---------- Given data
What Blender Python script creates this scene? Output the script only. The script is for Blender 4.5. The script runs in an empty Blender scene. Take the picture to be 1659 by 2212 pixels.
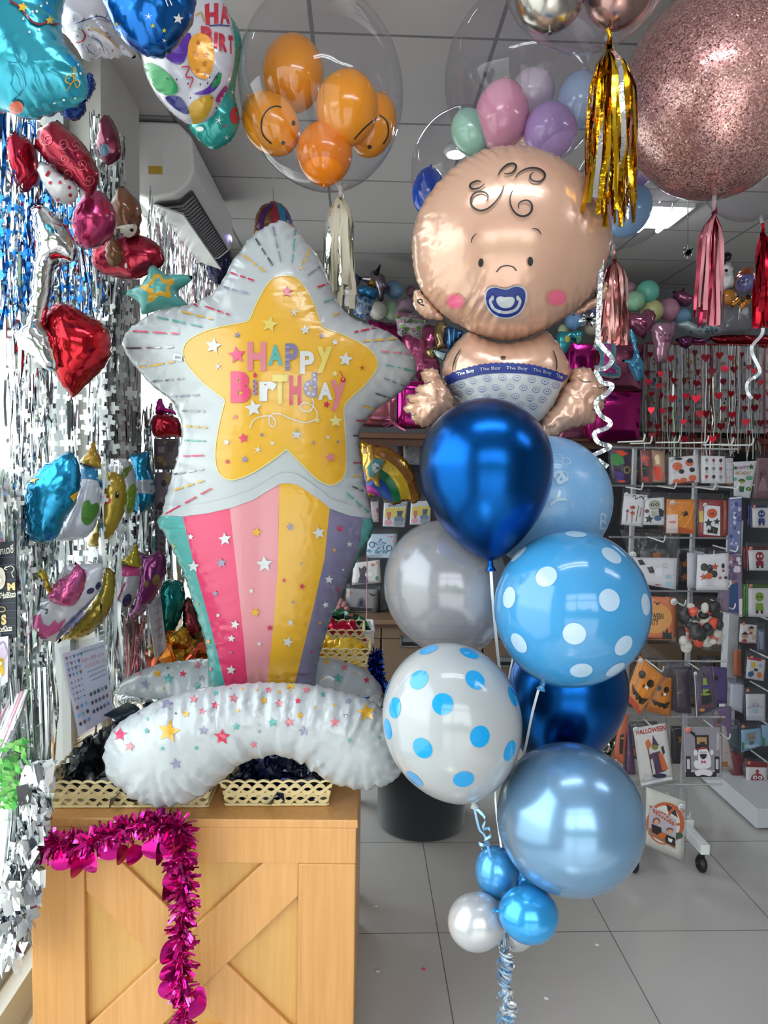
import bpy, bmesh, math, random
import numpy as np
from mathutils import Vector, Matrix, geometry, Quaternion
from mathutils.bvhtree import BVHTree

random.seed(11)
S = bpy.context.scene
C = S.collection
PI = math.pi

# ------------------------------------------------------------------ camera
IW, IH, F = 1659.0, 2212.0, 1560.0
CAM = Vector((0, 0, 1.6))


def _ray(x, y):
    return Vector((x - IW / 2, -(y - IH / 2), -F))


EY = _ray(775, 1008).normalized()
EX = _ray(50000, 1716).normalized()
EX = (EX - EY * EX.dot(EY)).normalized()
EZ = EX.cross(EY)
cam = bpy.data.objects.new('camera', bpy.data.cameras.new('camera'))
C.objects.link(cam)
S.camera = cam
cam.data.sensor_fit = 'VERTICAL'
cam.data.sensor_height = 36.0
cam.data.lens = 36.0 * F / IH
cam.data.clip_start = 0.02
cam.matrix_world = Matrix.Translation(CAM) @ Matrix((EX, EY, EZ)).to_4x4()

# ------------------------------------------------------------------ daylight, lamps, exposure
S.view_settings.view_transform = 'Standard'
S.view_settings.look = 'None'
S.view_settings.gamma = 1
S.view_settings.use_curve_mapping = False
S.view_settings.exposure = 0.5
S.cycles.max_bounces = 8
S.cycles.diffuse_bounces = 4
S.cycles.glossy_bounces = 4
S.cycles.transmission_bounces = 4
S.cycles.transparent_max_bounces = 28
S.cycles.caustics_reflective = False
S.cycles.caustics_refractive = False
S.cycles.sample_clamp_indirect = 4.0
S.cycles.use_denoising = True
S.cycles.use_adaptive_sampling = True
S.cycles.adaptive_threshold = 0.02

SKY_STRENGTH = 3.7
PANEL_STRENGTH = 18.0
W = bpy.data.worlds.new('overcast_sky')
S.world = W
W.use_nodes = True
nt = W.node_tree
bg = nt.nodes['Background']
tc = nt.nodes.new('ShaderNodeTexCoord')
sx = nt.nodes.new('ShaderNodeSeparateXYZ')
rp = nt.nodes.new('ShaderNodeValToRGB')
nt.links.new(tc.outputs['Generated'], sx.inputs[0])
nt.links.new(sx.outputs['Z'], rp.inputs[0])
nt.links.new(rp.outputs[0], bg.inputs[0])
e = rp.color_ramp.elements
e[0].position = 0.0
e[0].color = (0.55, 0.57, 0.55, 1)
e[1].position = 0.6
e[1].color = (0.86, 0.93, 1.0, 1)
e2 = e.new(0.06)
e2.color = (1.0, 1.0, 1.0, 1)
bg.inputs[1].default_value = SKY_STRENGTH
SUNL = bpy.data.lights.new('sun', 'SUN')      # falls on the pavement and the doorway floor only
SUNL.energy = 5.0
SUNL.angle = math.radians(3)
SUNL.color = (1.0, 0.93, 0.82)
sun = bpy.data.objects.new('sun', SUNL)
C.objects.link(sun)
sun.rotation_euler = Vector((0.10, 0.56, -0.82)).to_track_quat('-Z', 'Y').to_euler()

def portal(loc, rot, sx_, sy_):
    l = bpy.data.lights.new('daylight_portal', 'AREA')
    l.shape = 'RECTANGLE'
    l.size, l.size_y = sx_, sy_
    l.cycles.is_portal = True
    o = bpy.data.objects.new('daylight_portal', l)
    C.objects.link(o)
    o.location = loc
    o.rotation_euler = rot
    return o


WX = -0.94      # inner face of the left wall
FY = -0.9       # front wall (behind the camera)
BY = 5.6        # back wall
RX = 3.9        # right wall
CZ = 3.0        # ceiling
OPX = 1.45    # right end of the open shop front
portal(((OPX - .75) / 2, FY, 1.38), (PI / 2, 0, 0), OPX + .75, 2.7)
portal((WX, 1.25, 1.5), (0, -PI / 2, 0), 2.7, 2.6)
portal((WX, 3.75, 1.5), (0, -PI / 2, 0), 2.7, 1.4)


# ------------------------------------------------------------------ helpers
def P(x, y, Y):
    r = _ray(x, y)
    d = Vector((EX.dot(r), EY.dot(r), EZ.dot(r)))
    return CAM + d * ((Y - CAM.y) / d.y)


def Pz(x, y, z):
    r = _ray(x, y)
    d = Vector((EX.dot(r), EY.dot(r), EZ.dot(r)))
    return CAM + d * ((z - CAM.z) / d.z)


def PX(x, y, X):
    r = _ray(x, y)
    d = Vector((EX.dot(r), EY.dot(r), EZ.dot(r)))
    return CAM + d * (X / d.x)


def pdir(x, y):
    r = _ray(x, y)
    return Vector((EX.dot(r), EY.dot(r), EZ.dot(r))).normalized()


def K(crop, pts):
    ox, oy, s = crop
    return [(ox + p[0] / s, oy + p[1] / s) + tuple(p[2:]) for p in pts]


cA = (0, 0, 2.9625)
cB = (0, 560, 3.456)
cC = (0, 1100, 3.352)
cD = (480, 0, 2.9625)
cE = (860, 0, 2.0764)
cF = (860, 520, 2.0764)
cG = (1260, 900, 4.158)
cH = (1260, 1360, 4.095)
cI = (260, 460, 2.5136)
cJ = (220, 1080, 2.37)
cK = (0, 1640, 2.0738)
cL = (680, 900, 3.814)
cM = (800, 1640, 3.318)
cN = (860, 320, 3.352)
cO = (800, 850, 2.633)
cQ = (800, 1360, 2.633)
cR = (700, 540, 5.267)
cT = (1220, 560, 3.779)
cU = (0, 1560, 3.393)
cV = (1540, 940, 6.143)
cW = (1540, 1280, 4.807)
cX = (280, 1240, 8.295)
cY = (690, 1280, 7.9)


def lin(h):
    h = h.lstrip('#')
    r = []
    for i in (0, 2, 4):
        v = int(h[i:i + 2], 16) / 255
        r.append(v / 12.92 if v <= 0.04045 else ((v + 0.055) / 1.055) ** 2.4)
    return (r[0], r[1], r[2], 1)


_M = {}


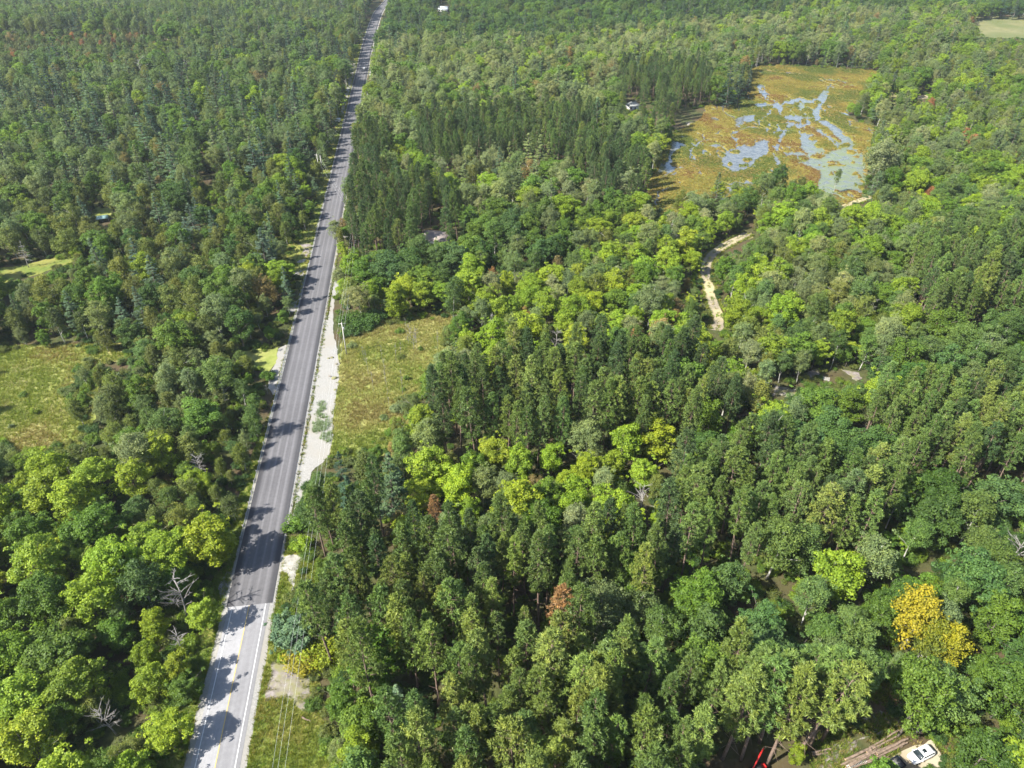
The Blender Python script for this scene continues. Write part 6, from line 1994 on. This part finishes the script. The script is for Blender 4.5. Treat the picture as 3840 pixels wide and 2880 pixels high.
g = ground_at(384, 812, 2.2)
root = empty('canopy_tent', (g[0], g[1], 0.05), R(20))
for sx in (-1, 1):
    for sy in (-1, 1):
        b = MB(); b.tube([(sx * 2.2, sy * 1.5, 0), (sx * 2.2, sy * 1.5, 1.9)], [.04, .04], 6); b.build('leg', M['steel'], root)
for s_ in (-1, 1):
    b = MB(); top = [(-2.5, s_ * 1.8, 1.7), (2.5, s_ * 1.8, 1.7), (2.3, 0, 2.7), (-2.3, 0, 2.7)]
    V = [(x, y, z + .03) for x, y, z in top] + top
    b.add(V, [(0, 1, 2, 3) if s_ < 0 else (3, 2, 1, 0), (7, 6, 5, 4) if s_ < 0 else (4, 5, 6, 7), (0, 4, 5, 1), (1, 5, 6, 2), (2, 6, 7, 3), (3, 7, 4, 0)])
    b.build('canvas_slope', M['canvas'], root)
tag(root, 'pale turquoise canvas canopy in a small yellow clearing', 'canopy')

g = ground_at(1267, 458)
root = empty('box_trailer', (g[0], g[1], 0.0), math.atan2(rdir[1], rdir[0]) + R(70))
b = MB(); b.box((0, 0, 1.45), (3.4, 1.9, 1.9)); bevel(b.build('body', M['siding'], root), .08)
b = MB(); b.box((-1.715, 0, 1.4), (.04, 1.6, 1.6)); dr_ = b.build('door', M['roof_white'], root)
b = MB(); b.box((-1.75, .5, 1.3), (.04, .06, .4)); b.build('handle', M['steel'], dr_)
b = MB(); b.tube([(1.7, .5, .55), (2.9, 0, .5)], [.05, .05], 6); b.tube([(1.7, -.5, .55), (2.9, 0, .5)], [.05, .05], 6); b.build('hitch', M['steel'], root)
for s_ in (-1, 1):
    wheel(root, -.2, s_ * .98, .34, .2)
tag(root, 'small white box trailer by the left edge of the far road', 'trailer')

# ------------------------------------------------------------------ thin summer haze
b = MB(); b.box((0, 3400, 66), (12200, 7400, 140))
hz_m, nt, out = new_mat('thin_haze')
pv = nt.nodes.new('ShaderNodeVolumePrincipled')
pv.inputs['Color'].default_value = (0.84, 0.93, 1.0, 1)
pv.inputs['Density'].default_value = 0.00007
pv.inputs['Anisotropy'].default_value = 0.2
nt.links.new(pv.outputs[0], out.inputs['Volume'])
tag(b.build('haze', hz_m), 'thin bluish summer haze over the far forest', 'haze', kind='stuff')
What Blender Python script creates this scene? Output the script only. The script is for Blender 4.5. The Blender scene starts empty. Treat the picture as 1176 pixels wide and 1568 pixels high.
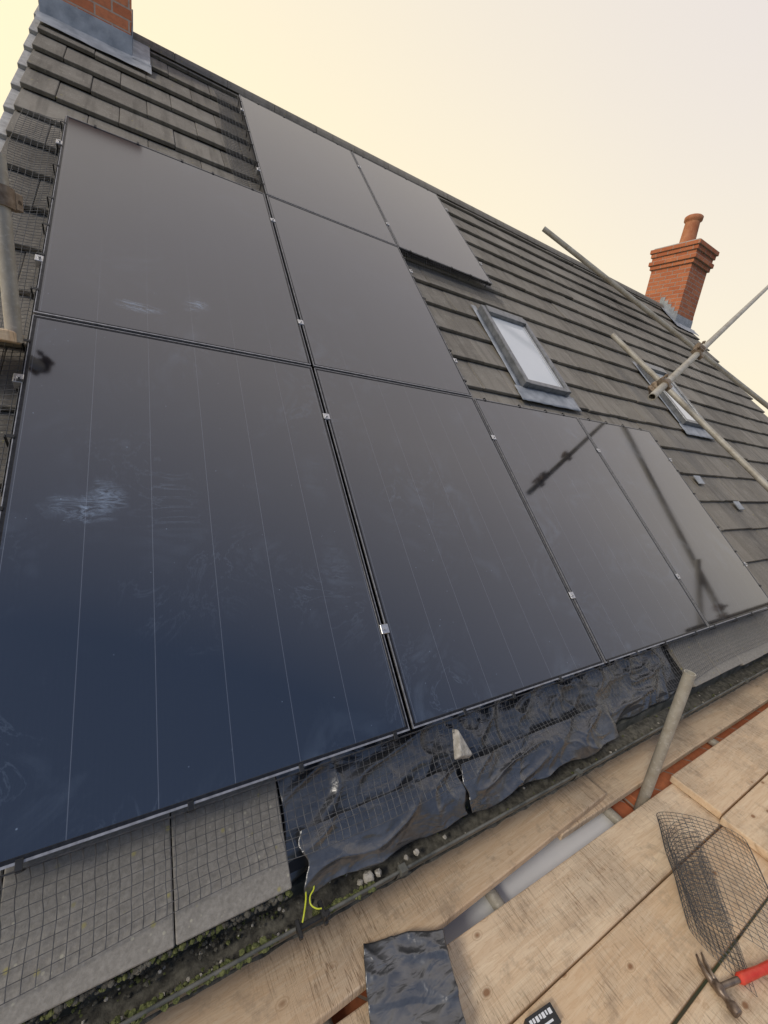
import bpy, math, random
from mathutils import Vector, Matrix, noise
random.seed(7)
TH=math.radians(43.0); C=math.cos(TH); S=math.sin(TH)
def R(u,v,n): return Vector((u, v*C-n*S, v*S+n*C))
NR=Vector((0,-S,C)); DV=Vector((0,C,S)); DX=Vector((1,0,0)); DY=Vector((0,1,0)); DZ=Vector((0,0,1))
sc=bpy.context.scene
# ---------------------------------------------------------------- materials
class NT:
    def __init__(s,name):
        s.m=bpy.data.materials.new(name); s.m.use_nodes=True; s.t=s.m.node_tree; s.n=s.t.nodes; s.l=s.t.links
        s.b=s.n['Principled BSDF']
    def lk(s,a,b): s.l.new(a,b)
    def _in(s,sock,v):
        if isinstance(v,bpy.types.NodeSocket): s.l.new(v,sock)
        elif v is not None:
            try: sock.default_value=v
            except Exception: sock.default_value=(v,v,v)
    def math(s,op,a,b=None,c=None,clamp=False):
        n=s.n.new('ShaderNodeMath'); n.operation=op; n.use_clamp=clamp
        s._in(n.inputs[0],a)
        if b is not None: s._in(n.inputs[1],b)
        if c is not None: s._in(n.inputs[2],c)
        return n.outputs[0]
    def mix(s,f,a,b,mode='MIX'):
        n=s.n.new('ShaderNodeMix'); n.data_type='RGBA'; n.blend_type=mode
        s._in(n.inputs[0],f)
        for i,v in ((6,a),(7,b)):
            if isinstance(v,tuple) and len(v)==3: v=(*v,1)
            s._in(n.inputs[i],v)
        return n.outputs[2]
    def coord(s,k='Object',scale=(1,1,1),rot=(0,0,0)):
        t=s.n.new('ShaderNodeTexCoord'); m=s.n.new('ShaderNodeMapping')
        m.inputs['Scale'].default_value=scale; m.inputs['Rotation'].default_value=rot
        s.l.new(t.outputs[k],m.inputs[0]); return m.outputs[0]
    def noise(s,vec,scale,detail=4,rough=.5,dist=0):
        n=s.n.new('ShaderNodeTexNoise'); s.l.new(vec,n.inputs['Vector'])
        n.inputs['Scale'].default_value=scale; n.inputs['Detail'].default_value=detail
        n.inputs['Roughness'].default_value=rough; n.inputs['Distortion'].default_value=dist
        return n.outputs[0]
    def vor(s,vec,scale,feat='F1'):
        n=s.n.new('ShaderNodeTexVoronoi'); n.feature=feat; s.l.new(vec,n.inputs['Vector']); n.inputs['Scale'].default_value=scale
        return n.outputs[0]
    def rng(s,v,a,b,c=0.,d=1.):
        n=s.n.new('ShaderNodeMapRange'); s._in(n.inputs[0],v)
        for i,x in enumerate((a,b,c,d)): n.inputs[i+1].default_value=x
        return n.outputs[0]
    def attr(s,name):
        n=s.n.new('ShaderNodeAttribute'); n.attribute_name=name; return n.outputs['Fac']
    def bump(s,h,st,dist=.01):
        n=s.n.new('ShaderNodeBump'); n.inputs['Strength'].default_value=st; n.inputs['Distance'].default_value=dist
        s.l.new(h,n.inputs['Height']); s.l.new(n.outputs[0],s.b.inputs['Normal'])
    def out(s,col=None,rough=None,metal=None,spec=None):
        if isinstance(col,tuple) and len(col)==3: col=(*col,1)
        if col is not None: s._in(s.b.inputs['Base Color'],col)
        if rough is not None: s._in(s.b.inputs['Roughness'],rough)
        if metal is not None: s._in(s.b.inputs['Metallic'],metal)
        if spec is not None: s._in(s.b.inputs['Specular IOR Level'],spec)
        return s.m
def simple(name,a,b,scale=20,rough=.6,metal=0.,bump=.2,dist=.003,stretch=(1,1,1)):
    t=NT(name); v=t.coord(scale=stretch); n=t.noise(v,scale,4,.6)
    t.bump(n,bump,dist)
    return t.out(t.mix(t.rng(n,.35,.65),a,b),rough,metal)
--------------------
What is asked:
Determine how many lines of the data contain "from" and give nothing but that number.

Completed task:
4